Question 10.10: Phase Distortion , Suppose that the input signal given by, v...
Phase Distortion
Suppose that the input signal given by
v_i(t)=3 \cos(2000 \pi t)- \cos(6000 \pi t)
is applied to the inputs of three amplifiers having the gains shown in Table 10.2. Find and plot the output of each amplifier.

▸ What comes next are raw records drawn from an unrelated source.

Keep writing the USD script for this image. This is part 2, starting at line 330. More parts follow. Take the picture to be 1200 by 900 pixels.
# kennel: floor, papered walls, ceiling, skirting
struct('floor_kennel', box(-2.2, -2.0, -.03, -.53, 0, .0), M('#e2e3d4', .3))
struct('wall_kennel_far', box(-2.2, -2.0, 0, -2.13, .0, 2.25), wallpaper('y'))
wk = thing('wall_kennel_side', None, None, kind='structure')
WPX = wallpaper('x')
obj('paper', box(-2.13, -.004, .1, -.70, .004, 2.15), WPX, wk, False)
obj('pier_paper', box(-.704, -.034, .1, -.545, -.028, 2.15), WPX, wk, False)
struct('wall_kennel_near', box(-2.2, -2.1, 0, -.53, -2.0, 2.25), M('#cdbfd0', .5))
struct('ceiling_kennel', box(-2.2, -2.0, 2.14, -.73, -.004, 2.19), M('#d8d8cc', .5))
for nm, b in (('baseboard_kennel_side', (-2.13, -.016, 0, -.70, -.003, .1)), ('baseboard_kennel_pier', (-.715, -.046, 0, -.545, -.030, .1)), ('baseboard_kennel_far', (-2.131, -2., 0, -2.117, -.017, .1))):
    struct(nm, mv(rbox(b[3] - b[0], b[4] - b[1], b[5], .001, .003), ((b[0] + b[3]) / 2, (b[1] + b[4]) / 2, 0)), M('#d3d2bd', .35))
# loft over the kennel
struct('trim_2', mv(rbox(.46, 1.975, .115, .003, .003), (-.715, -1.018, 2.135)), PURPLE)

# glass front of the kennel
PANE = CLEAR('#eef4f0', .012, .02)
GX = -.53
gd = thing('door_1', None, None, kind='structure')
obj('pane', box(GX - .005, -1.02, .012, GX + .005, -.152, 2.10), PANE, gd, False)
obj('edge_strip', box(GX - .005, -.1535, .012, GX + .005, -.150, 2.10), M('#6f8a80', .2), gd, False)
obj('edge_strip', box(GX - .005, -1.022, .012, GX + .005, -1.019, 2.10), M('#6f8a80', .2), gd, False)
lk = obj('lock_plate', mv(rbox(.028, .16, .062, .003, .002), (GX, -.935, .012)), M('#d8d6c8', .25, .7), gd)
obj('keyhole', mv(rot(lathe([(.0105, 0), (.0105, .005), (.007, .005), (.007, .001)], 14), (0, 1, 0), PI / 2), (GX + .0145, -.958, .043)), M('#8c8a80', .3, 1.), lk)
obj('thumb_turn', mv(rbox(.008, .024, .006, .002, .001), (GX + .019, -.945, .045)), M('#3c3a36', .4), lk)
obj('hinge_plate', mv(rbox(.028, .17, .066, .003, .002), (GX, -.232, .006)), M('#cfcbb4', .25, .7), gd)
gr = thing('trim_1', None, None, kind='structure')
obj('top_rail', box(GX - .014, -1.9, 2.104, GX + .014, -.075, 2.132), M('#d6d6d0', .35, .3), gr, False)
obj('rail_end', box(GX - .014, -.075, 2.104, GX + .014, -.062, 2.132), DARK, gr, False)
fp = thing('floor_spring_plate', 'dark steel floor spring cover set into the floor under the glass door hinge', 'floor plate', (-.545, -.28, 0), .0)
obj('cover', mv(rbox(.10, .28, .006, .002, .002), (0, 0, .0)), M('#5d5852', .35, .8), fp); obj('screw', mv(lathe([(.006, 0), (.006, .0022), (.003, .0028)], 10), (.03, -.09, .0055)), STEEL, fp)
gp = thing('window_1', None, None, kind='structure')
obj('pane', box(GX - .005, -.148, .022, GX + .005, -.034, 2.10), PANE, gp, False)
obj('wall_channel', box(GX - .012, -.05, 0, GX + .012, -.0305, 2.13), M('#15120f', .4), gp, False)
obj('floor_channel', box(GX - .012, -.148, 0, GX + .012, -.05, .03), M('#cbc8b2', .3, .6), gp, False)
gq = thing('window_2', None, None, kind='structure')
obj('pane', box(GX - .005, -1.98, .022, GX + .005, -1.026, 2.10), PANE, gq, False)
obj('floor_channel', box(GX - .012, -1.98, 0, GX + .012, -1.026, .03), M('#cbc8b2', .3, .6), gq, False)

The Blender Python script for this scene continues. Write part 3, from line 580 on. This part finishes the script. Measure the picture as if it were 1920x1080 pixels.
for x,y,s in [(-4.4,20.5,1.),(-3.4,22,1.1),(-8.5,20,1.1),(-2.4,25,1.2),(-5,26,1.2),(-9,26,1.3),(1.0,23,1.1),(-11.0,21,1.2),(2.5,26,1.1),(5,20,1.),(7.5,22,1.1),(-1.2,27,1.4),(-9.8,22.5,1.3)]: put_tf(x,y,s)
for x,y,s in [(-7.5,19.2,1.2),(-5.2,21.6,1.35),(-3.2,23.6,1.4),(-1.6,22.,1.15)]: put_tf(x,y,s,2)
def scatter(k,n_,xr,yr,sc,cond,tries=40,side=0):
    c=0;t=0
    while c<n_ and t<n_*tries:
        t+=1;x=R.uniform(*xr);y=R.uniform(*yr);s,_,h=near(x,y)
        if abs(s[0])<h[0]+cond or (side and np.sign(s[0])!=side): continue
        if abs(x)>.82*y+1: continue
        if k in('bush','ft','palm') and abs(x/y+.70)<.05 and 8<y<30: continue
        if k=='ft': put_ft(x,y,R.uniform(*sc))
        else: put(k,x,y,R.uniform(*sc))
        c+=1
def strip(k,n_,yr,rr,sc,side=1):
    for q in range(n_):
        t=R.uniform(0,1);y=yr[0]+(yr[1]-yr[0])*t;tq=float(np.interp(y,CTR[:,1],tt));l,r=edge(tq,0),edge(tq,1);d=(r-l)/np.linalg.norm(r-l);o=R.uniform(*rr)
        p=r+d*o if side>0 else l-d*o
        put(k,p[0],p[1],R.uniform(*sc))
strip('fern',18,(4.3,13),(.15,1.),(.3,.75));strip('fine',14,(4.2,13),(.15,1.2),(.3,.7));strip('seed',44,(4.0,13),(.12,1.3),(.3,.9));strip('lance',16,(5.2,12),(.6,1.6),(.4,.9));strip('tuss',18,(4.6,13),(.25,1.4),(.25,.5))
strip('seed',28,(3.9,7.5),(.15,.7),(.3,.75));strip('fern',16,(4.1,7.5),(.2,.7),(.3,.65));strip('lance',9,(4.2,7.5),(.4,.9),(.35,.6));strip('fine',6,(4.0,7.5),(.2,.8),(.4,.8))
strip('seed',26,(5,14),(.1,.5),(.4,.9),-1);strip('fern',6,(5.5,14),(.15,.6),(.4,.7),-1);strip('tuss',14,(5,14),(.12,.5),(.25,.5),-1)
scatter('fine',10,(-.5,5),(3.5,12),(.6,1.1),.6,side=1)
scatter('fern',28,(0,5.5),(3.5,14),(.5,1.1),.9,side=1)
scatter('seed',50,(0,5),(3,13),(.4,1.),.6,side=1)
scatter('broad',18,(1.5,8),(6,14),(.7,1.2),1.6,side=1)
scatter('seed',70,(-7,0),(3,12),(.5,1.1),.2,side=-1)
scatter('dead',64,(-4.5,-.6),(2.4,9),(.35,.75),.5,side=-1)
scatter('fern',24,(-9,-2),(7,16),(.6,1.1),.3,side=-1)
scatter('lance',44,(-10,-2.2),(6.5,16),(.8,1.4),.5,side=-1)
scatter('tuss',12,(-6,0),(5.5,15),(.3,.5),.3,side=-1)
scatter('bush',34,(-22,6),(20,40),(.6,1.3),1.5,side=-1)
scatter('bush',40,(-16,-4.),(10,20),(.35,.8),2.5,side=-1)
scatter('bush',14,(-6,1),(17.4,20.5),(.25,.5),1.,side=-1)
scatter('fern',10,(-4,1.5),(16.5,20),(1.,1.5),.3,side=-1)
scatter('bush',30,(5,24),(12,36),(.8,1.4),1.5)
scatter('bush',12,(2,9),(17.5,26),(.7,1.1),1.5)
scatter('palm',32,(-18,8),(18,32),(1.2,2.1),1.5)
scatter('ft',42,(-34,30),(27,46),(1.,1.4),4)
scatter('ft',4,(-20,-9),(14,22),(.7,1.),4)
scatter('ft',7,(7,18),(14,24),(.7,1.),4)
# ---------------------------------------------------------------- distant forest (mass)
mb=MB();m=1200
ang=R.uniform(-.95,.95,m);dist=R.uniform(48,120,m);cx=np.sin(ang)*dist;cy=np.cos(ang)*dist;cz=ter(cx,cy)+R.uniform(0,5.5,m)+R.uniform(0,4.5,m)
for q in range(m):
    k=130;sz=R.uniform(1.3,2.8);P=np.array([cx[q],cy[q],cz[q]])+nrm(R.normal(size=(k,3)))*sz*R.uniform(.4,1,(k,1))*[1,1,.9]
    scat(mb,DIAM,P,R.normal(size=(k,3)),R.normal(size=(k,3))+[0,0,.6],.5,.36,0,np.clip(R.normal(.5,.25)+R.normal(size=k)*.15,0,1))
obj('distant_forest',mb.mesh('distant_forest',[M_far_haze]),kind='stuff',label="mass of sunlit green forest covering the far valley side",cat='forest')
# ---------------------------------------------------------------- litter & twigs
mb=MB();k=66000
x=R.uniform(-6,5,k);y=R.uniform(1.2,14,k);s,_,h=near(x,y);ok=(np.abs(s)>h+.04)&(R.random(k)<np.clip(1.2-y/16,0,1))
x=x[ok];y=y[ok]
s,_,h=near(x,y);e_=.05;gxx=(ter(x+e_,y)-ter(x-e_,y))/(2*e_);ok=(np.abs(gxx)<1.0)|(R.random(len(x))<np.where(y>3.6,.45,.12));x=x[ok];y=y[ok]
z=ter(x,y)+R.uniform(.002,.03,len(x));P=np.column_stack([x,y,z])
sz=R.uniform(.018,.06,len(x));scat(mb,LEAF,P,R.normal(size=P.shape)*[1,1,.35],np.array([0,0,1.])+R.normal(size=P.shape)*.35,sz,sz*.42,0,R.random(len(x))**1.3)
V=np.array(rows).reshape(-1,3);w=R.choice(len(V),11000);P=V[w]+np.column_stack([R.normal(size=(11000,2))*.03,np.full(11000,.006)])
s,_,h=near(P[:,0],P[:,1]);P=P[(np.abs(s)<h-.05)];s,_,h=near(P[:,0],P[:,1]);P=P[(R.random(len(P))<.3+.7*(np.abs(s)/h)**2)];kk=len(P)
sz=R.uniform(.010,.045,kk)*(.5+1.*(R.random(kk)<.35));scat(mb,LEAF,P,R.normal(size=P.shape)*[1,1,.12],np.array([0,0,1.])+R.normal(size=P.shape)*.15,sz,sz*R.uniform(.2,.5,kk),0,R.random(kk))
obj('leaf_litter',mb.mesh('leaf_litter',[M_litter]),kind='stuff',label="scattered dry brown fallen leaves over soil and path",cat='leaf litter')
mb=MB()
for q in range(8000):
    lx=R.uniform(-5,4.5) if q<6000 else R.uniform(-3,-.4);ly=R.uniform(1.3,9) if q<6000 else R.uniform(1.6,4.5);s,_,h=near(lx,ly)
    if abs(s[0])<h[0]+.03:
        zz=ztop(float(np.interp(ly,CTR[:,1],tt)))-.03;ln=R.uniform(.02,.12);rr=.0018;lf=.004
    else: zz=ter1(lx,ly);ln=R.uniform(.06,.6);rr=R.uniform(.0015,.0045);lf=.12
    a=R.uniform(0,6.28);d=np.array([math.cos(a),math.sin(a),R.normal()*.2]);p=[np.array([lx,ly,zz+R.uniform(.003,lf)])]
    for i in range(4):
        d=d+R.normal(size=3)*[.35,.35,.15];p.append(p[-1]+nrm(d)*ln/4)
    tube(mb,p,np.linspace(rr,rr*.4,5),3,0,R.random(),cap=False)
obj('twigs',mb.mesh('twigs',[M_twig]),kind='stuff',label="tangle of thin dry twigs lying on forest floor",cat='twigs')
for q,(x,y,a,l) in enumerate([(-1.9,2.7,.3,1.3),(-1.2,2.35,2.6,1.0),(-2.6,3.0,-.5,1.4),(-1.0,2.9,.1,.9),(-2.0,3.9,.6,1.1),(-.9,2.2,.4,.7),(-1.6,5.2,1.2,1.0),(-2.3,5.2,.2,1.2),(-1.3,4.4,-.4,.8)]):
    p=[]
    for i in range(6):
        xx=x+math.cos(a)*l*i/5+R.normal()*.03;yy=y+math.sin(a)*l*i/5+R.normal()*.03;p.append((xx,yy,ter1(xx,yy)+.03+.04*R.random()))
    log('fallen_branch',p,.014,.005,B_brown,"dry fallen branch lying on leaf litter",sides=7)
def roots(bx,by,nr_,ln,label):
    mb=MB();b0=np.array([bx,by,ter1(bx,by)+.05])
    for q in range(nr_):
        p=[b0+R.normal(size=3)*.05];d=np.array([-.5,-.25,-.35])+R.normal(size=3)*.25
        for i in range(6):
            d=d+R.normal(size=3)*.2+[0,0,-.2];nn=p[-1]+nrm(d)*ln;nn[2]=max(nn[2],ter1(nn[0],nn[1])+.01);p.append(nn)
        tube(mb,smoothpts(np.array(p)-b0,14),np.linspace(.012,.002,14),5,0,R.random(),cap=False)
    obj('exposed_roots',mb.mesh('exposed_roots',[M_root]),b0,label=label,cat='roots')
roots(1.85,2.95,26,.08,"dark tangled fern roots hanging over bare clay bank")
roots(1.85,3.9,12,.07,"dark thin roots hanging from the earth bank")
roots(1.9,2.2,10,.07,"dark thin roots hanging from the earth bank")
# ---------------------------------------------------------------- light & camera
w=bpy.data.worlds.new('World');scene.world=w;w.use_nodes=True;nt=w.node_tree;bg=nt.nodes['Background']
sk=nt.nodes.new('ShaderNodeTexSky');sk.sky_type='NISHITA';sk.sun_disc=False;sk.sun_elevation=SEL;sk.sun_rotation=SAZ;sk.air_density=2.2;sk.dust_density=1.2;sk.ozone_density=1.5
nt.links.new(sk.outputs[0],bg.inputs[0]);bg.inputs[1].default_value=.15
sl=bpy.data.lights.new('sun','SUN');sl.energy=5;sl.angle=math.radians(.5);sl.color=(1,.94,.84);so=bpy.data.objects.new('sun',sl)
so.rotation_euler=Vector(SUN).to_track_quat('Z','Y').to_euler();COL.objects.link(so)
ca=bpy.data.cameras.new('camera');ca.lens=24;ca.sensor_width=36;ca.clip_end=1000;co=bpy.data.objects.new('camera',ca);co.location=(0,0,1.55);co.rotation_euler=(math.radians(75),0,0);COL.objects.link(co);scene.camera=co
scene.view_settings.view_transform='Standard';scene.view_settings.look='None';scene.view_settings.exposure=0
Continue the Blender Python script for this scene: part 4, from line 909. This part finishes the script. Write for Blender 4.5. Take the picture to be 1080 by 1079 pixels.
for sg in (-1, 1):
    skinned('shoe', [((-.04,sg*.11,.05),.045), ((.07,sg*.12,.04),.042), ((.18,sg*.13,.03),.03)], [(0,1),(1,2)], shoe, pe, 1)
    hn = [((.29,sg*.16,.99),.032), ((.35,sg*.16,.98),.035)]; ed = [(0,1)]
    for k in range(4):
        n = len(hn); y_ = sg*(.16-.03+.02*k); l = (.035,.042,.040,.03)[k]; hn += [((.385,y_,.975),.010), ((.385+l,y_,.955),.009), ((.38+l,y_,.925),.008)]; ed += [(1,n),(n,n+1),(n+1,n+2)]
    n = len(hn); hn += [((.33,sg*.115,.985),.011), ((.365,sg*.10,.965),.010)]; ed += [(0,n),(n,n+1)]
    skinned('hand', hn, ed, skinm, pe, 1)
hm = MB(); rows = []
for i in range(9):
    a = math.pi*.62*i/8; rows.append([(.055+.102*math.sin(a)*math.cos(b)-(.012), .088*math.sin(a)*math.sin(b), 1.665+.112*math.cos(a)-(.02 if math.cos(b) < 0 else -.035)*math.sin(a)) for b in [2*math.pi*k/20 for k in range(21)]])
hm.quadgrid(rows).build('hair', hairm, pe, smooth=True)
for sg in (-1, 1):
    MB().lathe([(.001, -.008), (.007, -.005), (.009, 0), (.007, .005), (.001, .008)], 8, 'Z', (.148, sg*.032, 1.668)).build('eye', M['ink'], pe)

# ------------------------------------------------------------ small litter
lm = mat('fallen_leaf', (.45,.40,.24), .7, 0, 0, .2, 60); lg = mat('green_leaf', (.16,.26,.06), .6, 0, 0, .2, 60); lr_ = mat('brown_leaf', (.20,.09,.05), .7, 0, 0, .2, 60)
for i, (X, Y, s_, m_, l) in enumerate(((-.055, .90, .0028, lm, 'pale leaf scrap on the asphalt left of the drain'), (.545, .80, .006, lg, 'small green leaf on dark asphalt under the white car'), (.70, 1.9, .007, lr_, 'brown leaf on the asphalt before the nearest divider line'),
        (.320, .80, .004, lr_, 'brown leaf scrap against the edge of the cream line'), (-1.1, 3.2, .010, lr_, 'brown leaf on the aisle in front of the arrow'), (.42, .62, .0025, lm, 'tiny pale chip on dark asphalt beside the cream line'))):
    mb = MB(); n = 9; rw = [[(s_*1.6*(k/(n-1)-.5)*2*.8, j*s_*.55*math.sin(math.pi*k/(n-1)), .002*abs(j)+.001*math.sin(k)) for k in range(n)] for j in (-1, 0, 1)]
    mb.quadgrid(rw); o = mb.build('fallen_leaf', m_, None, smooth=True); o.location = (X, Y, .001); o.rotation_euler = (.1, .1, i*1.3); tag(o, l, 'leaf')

Table 10.2 Complex Gains of the Amplifiers Considered in Example 10.10
| Amplifier | Gain at 1000 Hz | Gain at 3000 Hz |
| A | 10∠0° | 10∠0° |
| B | 10∠-45° | 10∠-135° |
| C | 10∠-45° | 10∠-45° |
Applying the gains and phase shifts to the input signal, we find the output signals for the amplifiers to be
\begin{matrix} v_{oA}(t) &=& 30 \cos(2000 \pi t) – 10 \cos(6000 \pi t) \\ v_{oB}(t) &=& 30 \cos(2000\pi t – 45^\circ) – 10 \cos(6000\pi t – 135^\circ) \\ v_{oC}(t) &=& 30 \cos(2000\pi t – 45^\circ) – 10 \cos(6000 \pi t – 45^\circ) \end{matrix}
Plots of the output waveforms are shown in Figure 10.27. Amplifier A produces an output waveform identical to the input, and amplifier B produces an output wave-form identical to the input, except for a time delay. For amplifier A, the phase shift is zero for both frequency components, whereas the phase shift of amplifier B is proportional to frequency. (The phase shift for the 3000-Hz component is three times the phase shift for the 1000-Hz component.) Amplifier C produces a distorted output waveform because its phase response is not proportional to frequency.